Have you ever looked over a list of Harvard graduates? George Bush got an MBA degree from Harvard Business School, the first President with an MBA. Barack Obama got a law degree there and was the Harvard Law Review’s first black president. At the then President elect Obama’s first press conference, the advisors onstage with him included Larry Summers (President of Harvard until he resigned after “women are unequal” remarks), Robert Reich (former member of the faculty of Harvard’s John F. Kennedy School of Government), former Treasury Secretary Robert Rubin (guess where he went to college), and Michigan governor Jennifer Granholm (before overseeing her economically failed state, at Harvard Law School she was editor-in-chief of the Harvard Civil Rights Civil Liberties Law Review). And let’s not forget that the architect of the first bailout, Treasury Secretary Hank Paulson, also had an MBA from Harvard Business School. Maybe the real long-term solution to America’s economic woes is to put Harvard out of business.
There is also certainly “an arrogant sense of entitlement and importance” in Hollywood, which repeatedly makes unprofitable, self-indulgent movies using “other people’s money.” In Hollywood, it’s a long-standing “rule” that you should never spend your own money to make a movie when you can get someone else to finance it. In other words, let someone else be the sucker. That message was adopted by the Democrats in Congress, and certainly by those closest to He Who Used To Vote Present .
Norman Jewison, who donated $2500 to Al Franken’s campaign for the Senate , made a movie called “Other People’s Money ” in 1991. It starred Gregory Peck and Danny “Limoncello” DeVito . It was typical “underdog beats nasty rich person” fare about a corporate raider threatening a hostile takeover of a quaint New England company. The movie was a bit of a flop, with a US gross of around $26 million .
Of course, not having a hit movie would never deter anyone in Hollywood from continuing to grind a delirious and erroneous political opinion. That’s just how Democrats function. In California, where the Democrat-dominated state legislature has been spending for years like horny drunken sailors on a one-day pass, the state might not be paying income tax refunds any more . The state of Kansas is adopting the same stance .

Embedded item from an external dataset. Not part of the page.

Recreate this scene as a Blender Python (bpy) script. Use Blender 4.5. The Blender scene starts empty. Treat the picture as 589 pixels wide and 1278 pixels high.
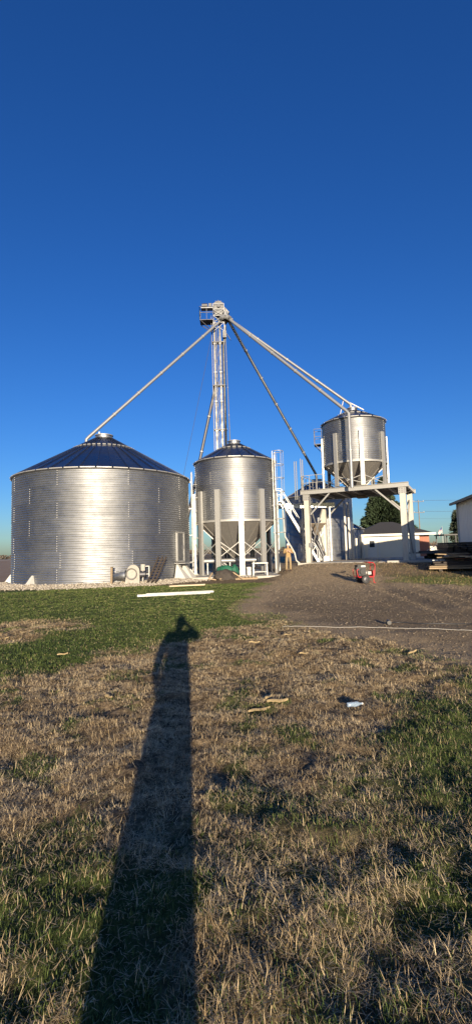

When you combine these moves with the amount of money the “stimulus” bill will cost each American taxpayer, does anyone but a fool think that millions of Americans will decide to just quit paying altogether? What then? The underground economy will continue to explode, and the federal government won’t be able to do a damned thing about it because they won’t have the personnel and they’ll run out of borrowed money to hire them. How do I know this? Because I’ve seen Democrat politicians in California run businesses and Hollywood productions out of the state for years.
Whether the great Margaret Thatcher said that socialists eventually run out of other people’s money or not, it’s certainly true. I wonder how long it will be before people begin referring to the new President as “Broke” Obama?
Oh, and allow me to predict the weather. I foresee a giant lasting cold spell this time next year in Washington, D.C. It will emanate from Congress and the White House, as Democrats realize there’s an election coming in November. They’ll find out the hard way that one quote from the esteemed Iron Lady is true: “There can be no liberty unless there is economic liberty.”